Mortgage affordability is at its most favourable since 1999 Quarter 2, with mortgage payments accounting for 27% of a new borrower's income in 2013 Quarter 2, according to new Halifax research.This is comfortably below the average of 36% recorded over the past 30 years.

Mortgage affordability has improved by 21 percentage points since reaching a peak of 48% of income in 2007 Quarter 3. Lower house prices and reduced mortgage rates have apparently been the main drivers behind the significant improvement in affordability.

There has been a further modest improvement over the past year with typical mortgage payments for a new borrower – both first-time buyers and homemovers – at the long-term average loan to value ratio falling from 28% of disposable earnings in 2012 Quarter 2 to 27% in 2013 Quarter 2.

There have been significant improvements in affordability in all local authority districts since 2007. Mortgage payments have fallen by at least a half as a proportion of average earnings in 24 areas. More than four in five areas (82%) have seen an improvement of at least a quarter.
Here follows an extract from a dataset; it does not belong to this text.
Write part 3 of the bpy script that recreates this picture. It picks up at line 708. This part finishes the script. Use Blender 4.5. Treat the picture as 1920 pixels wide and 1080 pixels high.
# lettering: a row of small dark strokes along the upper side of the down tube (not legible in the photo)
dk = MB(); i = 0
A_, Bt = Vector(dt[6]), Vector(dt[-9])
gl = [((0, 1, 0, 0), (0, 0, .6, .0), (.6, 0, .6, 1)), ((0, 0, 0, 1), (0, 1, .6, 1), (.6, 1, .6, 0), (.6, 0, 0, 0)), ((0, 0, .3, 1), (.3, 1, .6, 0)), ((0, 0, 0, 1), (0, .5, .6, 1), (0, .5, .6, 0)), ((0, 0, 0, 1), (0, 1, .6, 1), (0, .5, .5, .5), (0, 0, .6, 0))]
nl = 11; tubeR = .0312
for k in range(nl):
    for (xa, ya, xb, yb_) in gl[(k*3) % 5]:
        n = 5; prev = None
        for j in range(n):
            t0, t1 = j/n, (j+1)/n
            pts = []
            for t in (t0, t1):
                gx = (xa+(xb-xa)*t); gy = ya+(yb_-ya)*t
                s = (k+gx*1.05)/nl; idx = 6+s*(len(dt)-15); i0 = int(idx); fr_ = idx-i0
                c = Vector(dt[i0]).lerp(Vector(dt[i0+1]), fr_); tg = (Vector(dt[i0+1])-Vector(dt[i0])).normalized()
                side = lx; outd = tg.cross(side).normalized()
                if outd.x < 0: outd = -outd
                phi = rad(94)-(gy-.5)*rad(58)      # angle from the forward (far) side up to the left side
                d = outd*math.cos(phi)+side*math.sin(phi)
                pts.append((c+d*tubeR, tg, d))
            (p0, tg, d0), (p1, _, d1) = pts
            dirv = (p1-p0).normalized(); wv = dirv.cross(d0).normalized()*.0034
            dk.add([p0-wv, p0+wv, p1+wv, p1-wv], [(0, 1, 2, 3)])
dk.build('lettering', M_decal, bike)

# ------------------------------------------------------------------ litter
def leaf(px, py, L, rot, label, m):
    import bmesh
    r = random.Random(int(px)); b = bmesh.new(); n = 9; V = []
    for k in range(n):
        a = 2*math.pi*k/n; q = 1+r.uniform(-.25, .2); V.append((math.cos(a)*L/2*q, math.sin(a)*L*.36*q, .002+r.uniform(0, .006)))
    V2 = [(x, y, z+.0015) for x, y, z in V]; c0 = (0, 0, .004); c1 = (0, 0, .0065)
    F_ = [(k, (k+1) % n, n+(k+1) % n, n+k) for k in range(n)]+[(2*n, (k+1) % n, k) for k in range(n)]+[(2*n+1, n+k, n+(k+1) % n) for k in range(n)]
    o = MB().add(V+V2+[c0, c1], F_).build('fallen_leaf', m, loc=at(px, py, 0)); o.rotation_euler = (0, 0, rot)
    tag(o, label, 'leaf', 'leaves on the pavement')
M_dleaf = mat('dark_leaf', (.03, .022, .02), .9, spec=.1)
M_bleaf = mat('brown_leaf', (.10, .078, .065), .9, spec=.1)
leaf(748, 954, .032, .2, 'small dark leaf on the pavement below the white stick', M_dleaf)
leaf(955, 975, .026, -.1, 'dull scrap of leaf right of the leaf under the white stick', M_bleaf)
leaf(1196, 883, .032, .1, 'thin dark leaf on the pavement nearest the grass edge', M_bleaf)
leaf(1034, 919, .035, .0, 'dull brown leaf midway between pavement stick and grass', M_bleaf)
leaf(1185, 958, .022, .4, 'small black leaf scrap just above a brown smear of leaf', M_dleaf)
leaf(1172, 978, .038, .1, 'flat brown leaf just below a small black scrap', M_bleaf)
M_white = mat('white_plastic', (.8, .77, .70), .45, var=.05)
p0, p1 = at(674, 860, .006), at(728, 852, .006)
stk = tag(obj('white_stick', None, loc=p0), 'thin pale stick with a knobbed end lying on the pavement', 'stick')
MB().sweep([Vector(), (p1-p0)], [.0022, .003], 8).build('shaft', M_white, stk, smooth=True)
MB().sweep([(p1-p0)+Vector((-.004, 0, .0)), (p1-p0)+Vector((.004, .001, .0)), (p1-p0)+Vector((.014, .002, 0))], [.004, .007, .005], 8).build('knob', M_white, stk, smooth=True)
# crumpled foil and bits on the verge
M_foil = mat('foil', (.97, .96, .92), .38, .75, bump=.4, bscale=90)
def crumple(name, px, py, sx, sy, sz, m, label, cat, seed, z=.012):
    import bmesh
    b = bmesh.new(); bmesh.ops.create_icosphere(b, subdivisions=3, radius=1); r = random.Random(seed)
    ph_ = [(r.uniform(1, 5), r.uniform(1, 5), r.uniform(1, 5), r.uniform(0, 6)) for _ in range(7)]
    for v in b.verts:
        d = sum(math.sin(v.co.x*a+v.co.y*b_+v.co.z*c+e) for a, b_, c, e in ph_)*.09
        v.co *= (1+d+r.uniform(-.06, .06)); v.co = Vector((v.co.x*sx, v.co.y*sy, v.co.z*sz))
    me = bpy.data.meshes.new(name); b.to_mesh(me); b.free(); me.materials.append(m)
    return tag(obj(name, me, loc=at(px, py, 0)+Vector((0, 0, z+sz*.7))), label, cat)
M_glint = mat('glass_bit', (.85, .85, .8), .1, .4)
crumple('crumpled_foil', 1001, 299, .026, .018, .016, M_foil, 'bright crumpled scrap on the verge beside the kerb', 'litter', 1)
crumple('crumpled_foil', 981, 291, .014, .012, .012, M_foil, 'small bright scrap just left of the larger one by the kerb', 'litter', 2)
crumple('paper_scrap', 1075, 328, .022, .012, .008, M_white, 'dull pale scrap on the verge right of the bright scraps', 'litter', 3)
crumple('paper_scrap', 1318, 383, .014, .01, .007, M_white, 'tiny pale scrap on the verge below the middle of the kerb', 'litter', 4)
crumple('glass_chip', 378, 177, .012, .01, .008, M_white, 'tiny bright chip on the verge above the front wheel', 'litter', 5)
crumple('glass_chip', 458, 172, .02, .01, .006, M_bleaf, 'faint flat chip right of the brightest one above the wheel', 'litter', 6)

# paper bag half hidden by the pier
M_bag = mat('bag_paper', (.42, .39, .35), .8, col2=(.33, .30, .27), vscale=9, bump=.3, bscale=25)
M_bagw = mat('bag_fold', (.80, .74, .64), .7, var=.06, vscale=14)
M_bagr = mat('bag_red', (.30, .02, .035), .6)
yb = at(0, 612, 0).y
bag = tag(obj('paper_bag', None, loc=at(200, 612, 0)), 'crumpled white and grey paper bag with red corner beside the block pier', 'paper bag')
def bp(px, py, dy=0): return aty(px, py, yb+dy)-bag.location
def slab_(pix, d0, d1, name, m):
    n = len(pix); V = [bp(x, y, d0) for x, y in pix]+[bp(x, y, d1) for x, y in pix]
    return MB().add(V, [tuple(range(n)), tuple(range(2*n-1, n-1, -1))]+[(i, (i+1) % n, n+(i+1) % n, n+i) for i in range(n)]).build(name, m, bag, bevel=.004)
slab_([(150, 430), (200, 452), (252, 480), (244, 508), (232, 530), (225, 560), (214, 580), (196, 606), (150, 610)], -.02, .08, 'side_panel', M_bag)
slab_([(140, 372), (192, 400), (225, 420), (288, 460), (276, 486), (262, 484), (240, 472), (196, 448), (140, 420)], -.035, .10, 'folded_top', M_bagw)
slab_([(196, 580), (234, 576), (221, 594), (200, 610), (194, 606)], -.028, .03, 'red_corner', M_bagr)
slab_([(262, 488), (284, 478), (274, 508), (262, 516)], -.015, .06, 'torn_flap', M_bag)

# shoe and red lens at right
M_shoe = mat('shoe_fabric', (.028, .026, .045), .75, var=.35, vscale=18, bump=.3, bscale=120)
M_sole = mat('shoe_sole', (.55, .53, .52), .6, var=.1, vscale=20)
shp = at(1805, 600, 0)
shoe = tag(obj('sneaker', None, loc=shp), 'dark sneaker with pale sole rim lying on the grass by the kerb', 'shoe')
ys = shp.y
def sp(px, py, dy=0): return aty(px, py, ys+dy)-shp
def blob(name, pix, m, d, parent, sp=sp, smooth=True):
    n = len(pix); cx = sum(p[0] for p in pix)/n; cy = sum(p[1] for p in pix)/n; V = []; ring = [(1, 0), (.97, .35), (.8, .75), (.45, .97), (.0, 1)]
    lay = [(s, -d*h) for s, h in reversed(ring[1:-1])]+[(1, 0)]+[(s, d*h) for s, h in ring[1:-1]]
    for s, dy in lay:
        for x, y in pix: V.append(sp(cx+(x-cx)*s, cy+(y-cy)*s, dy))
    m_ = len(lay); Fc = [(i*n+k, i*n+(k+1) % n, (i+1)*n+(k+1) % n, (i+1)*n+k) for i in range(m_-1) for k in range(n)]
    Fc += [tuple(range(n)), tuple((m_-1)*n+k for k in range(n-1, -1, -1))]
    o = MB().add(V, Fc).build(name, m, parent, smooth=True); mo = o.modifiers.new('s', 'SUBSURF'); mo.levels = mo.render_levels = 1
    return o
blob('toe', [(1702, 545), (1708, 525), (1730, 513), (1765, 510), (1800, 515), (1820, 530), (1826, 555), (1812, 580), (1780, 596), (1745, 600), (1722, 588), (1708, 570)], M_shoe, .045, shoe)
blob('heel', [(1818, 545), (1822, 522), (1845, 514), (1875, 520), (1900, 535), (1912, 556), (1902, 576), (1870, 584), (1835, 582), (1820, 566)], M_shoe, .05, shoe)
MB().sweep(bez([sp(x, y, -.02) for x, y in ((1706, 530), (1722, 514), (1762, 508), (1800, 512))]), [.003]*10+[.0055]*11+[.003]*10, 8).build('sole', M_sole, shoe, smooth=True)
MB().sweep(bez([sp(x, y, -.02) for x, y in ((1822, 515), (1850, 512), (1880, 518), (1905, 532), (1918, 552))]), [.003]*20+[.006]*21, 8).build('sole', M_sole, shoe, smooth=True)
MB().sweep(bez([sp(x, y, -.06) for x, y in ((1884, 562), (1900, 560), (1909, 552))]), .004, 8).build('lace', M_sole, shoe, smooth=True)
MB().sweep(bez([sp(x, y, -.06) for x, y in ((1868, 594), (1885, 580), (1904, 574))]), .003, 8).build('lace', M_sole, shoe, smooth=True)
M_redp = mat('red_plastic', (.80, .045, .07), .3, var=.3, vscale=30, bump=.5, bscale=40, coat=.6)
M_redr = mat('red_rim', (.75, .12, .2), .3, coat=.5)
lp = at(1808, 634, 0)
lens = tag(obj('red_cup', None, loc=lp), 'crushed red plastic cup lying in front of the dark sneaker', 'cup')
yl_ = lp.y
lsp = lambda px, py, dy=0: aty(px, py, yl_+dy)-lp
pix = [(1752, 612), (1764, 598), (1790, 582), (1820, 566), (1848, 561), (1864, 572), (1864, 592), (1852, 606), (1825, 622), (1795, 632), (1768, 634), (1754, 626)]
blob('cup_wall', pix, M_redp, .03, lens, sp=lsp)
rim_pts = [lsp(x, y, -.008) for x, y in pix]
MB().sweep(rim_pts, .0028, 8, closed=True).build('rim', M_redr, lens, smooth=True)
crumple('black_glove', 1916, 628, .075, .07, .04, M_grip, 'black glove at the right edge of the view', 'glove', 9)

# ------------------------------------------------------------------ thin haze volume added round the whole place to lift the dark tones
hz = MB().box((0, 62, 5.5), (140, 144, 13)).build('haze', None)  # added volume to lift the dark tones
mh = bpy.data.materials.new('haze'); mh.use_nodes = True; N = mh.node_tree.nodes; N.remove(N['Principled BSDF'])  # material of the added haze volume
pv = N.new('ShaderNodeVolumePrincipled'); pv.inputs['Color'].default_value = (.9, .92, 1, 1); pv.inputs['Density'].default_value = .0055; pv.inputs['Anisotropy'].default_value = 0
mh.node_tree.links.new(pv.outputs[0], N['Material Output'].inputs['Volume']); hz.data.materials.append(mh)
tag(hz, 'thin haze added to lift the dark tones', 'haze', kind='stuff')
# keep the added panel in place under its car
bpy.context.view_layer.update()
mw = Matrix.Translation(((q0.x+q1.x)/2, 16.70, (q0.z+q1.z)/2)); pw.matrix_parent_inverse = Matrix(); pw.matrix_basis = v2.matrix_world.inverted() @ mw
Nonetheless, there remains a clear north/south divide.  Mortgage payments are at their lowest as a proportion of disposable earnings in Northern Ireland (17%), Scotland (19%), Yorkshire and the Humber (22%) and the North West (23%). Payments are highest in relation to earnings in Greater London (36%), the South East (34%) and the South West (32%). The ten most affordable local areas are all in northern Britain, while the ten least affordable areas are all in the south.